24 June 2013

John Player Norton TT winner recreated

Peter Williams to build 25 authentic copies of his monocoque Norton racebike that won the 1973 Isle of Man Formula 750 race, and is planning a carbon-fibre racer


As more records fall each year at the Isle of Man TT and John McGuiness inches closer to Joey Dunlop’s outright record of 26 wins, one record set 40 years ago remains untouched. In  the 1973 F750 race, Peter Williams took a Norton that he had designed to the top step of the podium, surely a unique achievement.

Just as remarkable was the bike itself, which featured a twin-spar monocoque frame and gave Norton their first TT victory in 12 years. Williams lapped at 107.27 mph, which was just under the outright lap set by TT legend Mike Hailwood six years earlier in 1967 on a Honda. When you consider that Hailwood was on a multi-cylinder machine and Williams on a bike powered by a push-rod Norton Commando engine, it gives some idea of his riding ability.

Peter Williams was born into the motorcycle world, his father being the renowned Jack Williams, a designer most closely linked with Associated Motor Cycles (AMC) race department. Peter followed in his father’s footsteps and trained in mechanical engineering. He was responsible for many innovations, such as alloy wheels and disc brakes, when not  riding the race bikes he was helping to design.

Despite his studious appearance, Williams knew how to get the best out of a bike on the track, finishing fourth in the 1967 world championship, on a Matchless. He had many wins and podium finishes, including the 500cc British Championship in 1970, and probably would have had a lot more, but his career was cut short by a devastating crash at Oulton Park in 1974 which left him unable to ride.

Despite this, Williams continued to be involved with motorcycles and was involved in the development of a carbon-fibre monocoque superbike, when working for Lotus cars. He also designed an electric powered racing bike, aimed at the TTXGP Zero Emissions race at the Isle of Man TT, and has a number of motorcycle frame and engine design patents.

After working for the new Norton concern at Donington, Williams set up Peter Williams Motorcycles Ltd. in conjunction with Greg Taylor of motorcycle engineering firm GTME and Mark Wells & Ian Wride of design consultancy Xenophya Design.

Their first project is a replica of his 1973 F750 TT-winning John Player Norton. Just 25 of the monocoque Commandos will be built and will cost purchasers £65,000, which may sound expensive until you consider that an original would likely cost more than  £250,000.

Only four original JPNs were built and you wouldn’t want to run one in anger now, even if you could. However the new bike can be used without the risk of damaging a piece of history. PWM hope that the first of the monocoque replicas will be ready for production in 2013, the 40th anniversary of Williams' epic Isle of Man win.

The original monocoques incorporated the fuel tank into the stainless steel chassis, and took 12 man-weeks to build. But thanks to modern CAD design and CNC laser cutters, this time will be dramatically cut and improve the accuracy of the process. Norton specialist Mick Hemmings will build the engines with all new parts, including a new cam design from Peter.
The new bikes will use unique cast magnesium wheels and forks, created from the original ‘70s drawings and where these have been lost, original bikes have been used as a reference point for the rest of the components.
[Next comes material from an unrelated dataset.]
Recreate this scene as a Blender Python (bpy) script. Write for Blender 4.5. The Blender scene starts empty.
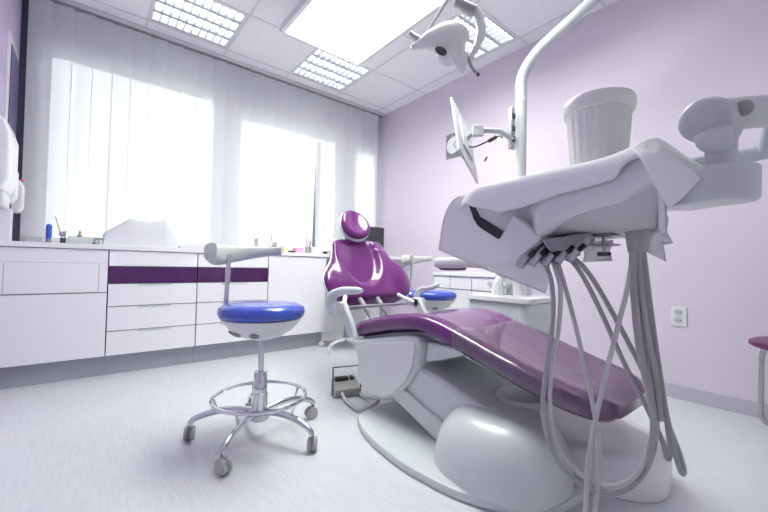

The JPN project isn’t just a nostalgic celebration of the 40th anniversary of Williams’   historic win, but  also to raise working capital for his pet project – a modern motorcycle with a carbon-fibre monocoque chassis. As mentioned earlier, he produced the first prototype in conjunction with Lotus some years ago. Development is now well underway of a new model for low-volume production.

Speaking at the launch of the project Williams said: "Working with the team brought fresh ideas and a different perspective on how to make the monocoque chassis motorcycle project a reality. Starting with the replicas of my 1973 TT-winning bike, we will show investors what we are capable of, and present collectors and enthusiasts with a unique opportunity. We already have a number of interested purchasers. The 'designed for manufacture' version will be of equal elegance and efficient function as the original JPN monocoque. As soon as we receive firm orders, we can press the button and create the new bikes.”

Purists are bound to be interested in this project. British bike fans will no doubt celebrate the fact that Ian Mackman and Daniel Hegarty finished the prestigious Senior TT last week (with Mackman netting a bronze replica for his 24th place), many consider the Aprilia-engined Nortons to be imposters. One should never forget that Norton’s first win at the TT was Peugeot-powered, but the new Williams’ machine will be totally British.